Inequities in Cooling Access

  1. Within India: In 2021, only 13% of urban and 1% of rural households owned ACs. The richest 10% owned 72% of all units, showing deep socio-economic divides.
  2. Global Divide: AC penetration is very high in the U.S. and Japan (≈90%) and single-digit in much of Sub-Saharan Africa.
  3. Infrastructure Gaps: Nearly 1 billion people in low- and middle-income countries are served by health facilities with unreliable or no electricity, limiting even basic cooling

Consequences of Neglecting Cooling Rights

  1. Workforce productivity losses: By 2030, heat stress could cut more than 2% of global working hours—about 80 million full-time jobs—with South Asia among the hardest-hit regions. Outdoor and informal workers face the steepest risks.
  2. Health Emergencies: Countries like Kenya and Burkina Faso already report sharp spikes in cardiovascular and renal cases during heatwaves. Without reliable cooling, mortality will rise
    3. Grid and planning risks: Cooling demand is becoming one of the most variable daily loads; unmanaged growth will stress power systems and amplify outages and losses. (IEA underscores the need to double AC efficiency to contain demand.)
    4. Health-system strain: Underpowered facilities cannot safely deliver heat-sensitive services—risking higher mortality and lost health gains—unless electricity reliability and cooling access improve.

Policy & Governance Landscape

India’s initiatives:

  1. India Cooling Action Plan (ICAP)

(i) reduce cooling demand across sectors by 20% to 25% by 2037-38,

(ii) reduce refrigerant demand by 25% to 30% by 2037-38,

(iii) Reduce cooling energy requirements by 25% to 40% by 2037-38,

(iv)  recognize “cooling and related areas” as a thrust area of research under national S&T Programme,

(v) training and certification of 100,000 servicing sector technicians by 2022-23, synergizing with Skill India Mission.

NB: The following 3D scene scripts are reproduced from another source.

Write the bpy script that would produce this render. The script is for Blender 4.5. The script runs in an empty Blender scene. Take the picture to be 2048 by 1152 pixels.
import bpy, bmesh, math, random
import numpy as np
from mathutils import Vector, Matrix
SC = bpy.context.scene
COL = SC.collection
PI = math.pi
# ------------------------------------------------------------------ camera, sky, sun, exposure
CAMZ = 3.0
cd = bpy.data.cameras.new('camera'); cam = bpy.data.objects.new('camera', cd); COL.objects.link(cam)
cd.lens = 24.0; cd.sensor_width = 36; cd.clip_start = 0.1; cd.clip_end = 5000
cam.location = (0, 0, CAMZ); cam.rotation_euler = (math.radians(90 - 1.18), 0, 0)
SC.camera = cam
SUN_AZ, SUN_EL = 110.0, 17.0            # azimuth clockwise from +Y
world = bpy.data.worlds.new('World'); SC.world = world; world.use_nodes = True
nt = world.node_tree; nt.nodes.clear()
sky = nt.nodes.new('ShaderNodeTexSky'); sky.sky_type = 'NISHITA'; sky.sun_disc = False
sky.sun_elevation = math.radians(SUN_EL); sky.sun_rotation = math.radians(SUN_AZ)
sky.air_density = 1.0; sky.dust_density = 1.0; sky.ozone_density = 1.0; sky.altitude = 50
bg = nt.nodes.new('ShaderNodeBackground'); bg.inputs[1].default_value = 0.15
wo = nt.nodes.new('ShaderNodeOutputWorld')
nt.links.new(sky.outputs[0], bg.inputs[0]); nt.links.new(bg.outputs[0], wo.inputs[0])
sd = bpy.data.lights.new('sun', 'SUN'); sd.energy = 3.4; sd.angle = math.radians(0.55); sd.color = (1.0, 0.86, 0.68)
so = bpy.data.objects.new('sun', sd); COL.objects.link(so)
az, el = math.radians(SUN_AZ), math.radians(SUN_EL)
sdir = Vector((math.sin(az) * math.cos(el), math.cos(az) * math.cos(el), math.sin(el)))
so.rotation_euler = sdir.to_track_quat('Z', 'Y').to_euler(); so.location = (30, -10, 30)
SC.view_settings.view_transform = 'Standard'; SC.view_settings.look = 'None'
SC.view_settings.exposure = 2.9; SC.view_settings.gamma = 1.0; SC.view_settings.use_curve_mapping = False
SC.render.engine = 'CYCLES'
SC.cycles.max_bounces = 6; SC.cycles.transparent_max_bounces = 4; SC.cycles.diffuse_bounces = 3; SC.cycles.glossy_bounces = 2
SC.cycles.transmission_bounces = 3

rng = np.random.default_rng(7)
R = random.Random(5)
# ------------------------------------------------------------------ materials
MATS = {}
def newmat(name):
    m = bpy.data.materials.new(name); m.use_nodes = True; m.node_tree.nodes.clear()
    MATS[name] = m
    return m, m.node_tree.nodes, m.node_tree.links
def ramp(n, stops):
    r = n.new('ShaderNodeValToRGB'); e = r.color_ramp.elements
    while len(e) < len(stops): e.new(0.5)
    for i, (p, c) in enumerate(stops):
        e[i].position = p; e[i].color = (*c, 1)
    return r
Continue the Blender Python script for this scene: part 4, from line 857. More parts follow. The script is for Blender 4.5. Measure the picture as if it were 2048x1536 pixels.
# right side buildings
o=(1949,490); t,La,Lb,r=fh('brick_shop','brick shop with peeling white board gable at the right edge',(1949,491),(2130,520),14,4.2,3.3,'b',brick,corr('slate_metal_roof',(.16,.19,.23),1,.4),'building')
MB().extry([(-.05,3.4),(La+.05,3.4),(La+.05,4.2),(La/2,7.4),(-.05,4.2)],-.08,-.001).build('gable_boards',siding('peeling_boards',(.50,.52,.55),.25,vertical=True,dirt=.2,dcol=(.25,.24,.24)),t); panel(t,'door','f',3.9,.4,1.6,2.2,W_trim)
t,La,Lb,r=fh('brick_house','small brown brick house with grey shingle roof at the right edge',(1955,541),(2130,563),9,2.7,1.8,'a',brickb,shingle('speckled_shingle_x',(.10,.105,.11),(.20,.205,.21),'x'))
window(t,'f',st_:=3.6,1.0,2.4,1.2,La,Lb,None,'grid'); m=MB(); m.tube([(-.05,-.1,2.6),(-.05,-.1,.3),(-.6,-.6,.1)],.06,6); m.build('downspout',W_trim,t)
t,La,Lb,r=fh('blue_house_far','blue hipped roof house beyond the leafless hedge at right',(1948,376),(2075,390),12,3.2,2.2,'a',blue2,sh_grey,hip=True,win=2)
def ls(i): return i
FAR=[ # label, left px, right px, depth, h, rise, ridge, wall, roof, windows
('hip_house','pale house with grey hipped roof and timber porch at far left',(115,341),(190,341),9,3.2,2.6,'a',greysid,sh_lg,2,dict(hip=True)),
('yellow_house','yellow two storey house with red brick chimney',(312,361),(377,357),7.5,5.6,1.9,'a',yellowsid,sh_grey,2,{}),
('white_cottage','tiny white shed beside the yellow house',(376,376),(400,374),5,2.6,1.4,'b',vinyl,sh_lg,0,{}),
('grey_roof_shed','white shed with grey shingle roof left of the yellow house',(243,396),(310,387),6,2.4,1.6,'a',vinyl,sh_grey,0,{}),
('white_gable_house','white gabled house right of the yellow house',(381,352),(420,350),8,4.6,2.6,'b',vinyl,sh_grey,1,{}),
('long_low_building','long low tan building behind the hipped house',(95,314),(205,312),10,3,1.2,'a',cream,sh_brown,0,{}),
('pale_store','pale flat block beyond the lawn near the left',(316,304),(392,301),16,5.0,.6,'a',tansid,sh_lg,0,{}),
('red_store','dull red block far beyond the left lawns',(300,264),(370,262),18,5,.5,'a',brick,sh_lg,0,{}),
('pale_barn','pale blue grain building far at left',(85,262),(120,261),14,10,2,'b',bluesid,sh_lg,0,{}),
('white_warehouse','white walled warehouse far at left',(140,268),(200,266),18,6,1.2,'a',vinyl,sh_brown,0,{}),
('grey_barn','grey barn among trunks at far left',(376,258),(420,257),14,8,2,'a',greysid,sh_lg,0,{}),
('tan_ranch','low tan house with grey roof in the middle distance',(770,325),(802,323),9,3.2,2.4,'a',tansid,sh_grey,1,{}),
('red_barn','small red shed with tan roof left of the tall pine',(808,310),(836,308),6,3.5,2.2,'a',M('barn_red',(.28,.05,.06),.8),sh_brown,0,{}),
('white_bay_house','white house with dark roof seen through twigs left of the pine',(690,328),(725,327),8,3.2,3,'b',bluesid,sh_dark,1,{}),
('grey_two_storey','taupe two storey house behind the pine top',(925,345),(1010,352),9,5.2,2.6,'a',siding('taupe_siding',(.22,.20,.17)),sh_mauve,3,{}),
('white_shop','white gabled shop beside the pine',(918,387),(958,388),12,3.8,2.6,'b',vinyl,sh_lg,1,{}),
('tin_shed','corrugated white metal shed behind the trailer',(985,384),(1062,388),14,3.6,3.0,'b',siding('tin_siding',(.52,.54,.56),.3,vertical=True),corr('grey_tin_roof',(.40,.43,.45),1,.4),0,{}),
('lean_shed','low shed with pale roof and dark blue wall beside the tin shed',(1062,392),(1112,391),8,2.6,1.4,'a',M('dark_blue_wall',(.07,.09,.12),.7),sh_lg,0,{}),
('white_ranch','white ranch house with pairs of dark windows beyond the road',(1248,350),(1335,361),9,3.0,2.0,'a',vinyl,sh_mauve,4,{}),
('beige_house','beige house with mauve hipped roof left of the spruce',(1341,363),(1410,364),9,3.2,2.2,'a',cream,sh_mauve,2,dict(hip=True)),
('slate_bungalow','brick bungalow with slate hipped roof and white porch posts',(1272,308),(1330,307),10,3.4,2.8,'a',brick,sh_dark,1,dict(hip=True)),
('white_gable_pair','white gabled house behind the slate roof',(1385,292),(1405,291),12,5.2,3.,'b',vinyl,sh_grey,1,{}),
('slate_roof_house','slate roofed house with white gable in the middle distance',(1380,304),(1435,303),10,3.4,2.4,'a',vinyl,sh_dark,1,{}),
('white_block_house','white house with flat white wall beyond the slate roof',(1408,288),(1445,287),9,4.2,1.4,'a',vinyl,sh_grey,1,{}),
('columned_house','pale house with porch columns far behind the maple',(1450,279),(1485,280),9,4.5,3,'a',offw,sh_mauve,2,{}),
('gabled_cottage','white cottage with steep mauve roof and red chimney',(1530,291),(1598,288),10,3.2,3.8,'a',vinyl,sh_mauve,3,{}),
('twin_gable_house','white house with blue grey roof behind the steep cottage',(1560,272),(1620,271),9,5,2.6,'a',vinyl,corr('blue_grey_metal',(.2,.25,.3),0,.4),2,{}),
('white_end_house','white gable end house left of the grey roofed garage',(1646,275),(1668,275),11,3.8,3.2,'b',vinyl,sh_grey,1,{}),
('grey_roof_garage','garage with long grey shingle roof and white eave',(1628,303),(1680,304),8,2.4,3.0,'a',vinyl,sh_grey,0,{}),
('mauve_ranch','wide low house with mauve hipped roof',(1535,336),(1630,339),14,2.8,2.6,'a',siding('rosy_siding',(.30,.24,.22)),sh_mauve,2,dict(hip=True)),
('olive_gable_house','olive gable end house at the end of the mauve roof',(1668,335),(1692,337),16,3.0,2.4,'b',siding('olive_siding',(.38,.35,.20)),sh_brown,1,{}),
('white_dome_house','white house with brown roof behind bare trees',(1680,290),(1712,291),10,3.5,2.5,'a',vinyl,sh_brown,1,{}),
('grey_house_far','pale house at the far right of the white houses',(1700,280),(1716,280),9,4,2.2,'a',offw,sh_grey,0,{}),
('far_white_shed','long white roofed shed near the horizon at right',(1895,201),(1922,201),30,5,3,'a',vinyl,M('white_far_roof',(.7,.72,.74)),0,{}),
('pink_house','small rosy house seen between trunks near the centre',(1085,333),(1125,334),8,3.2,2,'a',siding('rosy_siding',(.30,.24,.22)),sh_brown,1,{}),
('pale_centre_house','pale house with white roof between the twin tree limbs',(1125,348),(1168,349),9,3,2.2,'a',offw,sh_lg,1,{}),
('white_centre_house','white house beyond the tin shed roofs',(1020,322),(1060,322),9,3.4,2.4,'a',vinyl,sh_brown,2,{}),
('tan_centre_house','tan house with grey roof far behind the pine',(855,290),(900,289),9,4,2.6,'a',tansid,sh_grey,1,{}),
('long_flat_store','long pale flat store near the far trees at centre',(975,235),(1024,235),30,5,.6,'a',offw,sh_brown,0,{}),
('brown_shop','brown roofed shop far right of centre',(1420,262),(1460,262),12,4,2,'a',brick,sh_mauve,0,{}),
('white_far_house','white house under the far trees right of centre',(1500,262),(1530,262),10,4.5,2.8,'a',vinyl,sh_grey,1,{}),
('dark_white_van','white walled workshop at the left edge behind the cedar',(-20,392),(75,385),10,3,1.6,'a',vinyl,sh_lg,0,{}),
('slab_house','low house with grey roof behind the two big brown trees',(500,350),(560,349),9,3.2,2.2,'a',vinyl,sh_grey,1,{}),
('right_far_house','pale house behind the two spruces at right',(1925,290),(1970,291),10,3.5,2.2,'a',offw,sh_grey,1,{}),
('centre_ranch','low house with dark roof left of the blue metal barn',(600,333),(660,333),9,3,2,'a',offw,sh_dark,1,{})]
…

  1. Kigali Amendment (2021): India committed to phasing down HFCs by 2047.
  2. BEE measures: star-labelling and a 24 °C default setting advisory/requirement to reduce consumption.
  3. Heat Action Plans (HAPs): Cities like Ahmedabad pioneered HAPs with cooling centres, early warnings, and public awareness, but many remain underfunded and weakly enforced.

Global initiatives:

  1. Global Cooling Pledge (COP28): collective goal to cut cooling-related emissions 68% by 2050, boost access to sustainable cooling by 2030, and double AC efficiency (≈+50%)—linking equity, access, and efficiency.
  2. Health-facility electrification push: WHO/World Bank call for targeted investments to end the power deficit in care facilities.

Way Forward

  1. Targeted access: Provide direct vouchers/DBT for efficient fans/ACs to low-income, rural, and heat-hotspot households; priority lists for outdoor workers (construction, farm, vending), elderly, children, and persons with comorbidities.
  2. Public cooling network: Establish 24×7 community cooling centres at schools, transit hubs, PHCs/CHCs; ensure drinking water, shaded seating, basic first-aid, and emergency transport. Also map centres to heat-index hotspots.
  3. Power health facilities: Electrify all primary/secondary facilities with grid + rooftop solar + batteries; Need to monitor uptime and cold-chain reliability on public dashboards.
  4. Build cool by default: Mandate cool roofs, ventilation, reflective surfaces, tree canopies, and shaded workspaces in public housing, schools, anganwadis, markets. Integrate thermal comfort metrics into building codes and urban by laws.
  5. Tighten standards & pricing: Raise MEPS/star labels; retain 24 °C default/20–28 °C band
  6. Finance & governance: Use concessional CSR funds for poor-household access and facility upgrades. Mandate Heat Action Plans through law, ensure dedicated budgets for their implementation, and specify clear responsibilities for state and local authorities.

Question for practice:

Discuss the inequities in access to cooling in the Global South and explain why treating cooling as a development right is essential for climate justice.